Strikingly, some international institutions voiced considerable concerns about the impact of Erdogan’s victory on economic conditions, especially after the country has moved from the parliamentarian system to the presidential, following the approval of constitutional amendments in April 2017. The president is given broad powers at the expense of the parliament. Accordingly,  Erdogan seeks to restructure the economy so as to subject the economic decision-making process to the presidential establishment, as well as weakening some key institutions, such as the central bank.

Economic Pressures 

Although the growth rate of Turkey’s economy has risen to unprecedented levels by the end of 2017, it has not prevented the current account deficit from widening and the exchange rate of lira from falling. This has prompted many international institutions to warn that the growth of the Turkish economy is unsustainable amid these problems.

According to the Turkish Statistical Institute, GDP growth in 2017 was about 7.4%, more than double the level of 3.2% in 2016. However, between January and April 2018, the trade deficit doubled to about 27.4 billion dollars, compared to 17.6 billion dollars in the same period of in the previous year. The trade deficit in 2017 soared to 76.6 billion, compared with 65.1 billion in 2016. 

Meanwhile, the widening trade deficit contributed to a decline in the balance-of-payments performance, which caused the currency to plunge and shed more than 20% of its value since the beginning 2018. President Erdogan continued to exert pressure on the central bank to cut the interest rate, having underlined on May 15 that he was determined to tighten his grip over monetary policy following the presidential and parliamentary elections.

Moreover, external debt risks have increased, hitting a record high of 453.2 billion by the end of 2017 (equivalent to 53.3% of GDP) compared to 408.195 billion in 2016 (equivalent to 47.2% of GDP).

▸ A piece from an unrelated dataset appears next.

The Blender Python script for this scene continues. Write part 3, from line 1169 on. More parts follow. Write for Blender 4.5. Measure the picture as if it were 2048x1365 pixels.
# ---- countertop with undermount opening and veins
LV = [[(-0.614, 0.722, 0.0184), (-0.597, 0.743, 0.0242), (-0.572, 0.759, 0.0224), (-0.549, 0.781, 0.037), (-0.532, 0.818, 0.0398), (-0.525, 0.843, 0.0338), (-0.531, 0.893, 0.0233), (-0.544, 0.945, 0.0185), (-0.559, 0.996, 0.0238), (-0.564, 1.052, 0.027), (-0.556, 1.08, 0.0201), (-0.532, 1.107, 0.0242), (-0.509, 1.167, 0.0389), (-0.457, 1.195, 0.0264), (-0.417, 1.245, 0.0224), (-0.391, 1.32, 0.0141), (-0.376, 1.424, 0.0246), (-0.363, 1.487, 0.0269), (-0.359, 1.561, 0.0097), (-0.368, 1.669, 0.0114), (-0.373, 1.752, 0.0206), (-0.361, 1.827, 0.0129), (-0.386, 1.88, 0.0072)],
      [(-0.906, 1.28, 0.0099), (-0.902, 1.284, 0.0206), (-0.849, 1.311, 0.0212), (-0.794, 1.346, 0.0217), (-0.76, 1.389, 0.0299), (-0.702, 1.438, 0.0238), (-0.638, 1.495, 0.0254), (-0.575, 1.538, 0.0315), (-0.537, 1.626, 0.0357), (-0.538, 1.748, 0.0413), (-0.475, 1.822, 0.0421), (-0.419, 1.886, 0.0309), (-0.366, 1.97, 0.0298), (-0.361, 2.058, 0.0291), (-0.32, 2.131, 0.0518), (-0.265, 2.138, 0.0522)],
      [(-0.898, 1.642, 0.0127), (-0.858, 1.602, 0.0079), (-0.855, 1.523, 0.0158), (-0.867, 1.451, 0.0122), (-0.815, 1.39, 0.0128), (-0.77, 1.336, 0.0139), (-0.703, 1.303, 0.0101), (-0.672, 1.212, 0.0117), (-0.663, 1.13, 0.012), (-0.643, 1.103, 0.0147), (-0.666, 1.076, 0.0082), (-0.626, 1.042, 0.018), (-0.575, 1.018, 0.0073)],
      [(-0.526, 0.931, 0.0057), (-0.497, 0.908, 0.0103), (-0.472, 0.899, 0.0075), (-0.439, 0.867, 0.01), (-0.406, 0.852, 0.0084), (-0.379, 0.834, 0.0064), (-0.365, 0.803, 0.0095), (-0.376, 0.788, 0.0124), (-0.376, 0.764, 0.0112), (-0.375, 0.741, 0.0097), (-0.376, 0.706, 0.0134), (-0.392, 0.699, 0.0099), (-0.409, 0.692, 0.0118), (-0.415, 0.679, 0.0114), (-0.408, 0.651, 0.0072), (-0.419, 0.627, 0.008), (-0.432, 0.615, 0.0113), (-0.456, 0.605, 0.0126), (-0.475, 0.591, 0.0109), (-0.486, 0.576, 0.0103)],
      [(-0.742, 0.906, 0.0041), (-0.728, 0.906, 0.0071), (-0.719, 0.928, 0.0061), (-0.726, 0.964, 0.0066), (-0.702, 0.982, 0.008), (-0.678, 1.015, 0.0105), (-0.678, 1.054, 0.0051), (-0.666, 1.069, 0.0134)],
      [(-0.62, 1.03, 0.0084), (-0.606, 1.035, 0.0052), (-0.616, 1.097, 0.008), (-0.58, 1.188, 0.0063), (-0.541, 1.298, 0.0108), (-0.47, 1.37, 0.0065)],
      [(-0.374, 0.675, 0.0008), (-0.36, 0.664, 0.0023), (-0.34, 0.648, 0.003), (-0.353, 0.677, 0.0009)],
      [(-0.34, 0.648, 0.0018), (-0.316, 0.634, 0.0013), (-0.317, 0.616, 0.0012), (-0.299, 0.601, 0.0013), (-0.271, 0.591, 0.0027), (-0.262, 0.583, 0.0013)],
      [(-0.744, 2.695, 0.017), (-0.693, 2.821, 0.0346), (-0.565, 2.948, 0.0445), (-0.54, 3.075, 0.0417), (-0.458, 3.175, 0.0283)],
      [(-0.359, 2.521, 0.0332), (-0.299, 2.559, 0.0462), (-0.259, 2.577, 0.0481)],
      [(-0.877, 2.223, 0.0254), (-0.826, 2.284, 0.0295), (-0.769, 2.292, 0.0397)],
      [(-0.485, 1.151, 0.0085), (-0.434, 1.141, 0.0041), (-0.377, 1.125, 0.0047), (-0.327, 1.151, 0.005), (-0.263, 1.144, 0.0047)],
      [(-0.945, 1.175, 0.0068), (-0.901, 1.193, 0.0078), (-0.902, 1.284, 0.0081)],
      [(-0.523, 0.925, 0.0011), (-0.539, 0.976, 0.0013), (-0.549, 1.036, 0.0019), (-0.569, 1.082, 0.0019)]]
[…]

Under these conditions, the international credit rating agency Moody’s placed Turkey’s rating on review, after it downgraded its rating, on March 8, from Ba1 to Ba2. The review indicates that economic policies are not successful in addressing economic problems, amid strained political relations with key economic partners such as Germany and the US.

A Watershed

The victory of President Erdogan and the Justice and Development party (AKP) in the presidential and parliamentary elections have raised international concerns over the deteriorating situation of the country’s economy. That is particular as the country is moving into the presidential system instead of the parliamentarian, in accordance with the constitutional amendments approved in April 2017.

This comes despite Erdogan’s pledge, in his election program, to improve economic performance and address key problems that have affected the standard of living. Those problems include the high rate of inflation, as well as paying attention to education, health, infrastructure development and increasing the participation rate of women in the workforce to 49% by the end of 2023. Erdogan's plan further aims to encourage Syrians living in Turkey to return to the safe areas of northern Syria in an effort to reduce public criticism over the Syrian refugees crowding out Turks in the labour market.

Under the presidential system, the post of Prime Minister would be abolished, hence Erdogan would be able to issue decrees to form ministries and dismiss government officials without the need for parliamentary approval. In addition, the presidential establishment will oversee many of the bodies that will participate in political and economic decision-making. 

According to Erdogan’s remarks, economic management is to be restructured so that the number of ministries will be slashed from 26 to 16 ministries in the future, and nine subsidiary bodies and four other offices will be tasked to propose policies in different areas including economy, which means that the presidential establishment will dominate economic decision-making.

Possible Consequences 

Despite the rise of Turkish lira -immediately after the elections- by more than 3% to reach 4.54 against the dollar, the possible changes in the shape and structure of the country’s political and economic management have raised suspicions among many economic circles. There are doubts as to whether Erdogan will introduce new macroeconomic policies that would alleviate the economic problems in the country, given that he has vowed -before the elections- to control the economy.

According to one estimate, there are growing pressures on the performance of economic institutions, including the central bank, which may make the majority deviate from the application of sound economic policies. Yet, another estimate suggests that these changes may enable the AKP, in alliance with other parties, to put forward supportive economic policies for the country’s development path.

However, the party was unable to obtain a majority of the seats in parliament. According to the stated results, it obtained an average of 42% of the votes. This means it will not be able to form the government alone, which will deepen the division over internal and external policies and may increase the geopolitical risks in the country.

Based on the above-mentioned, Moody’s decision to downgrade the sovereign credit rating will depend on the policies of the new government, which will be formed by Erdogan after winning the elections, and on its ability to implement policies that stimulate sustainable growth and augment financial strength.

In conclusion, it can be argued that the prospects for the Turkish economy during the coming period will hinge on the ability of the new government to introduce economic policies that have positive results and provide a favourable climate for all economic institutions, including the central bank, allowing them the freedom to take appropriate measures that boost international confidence.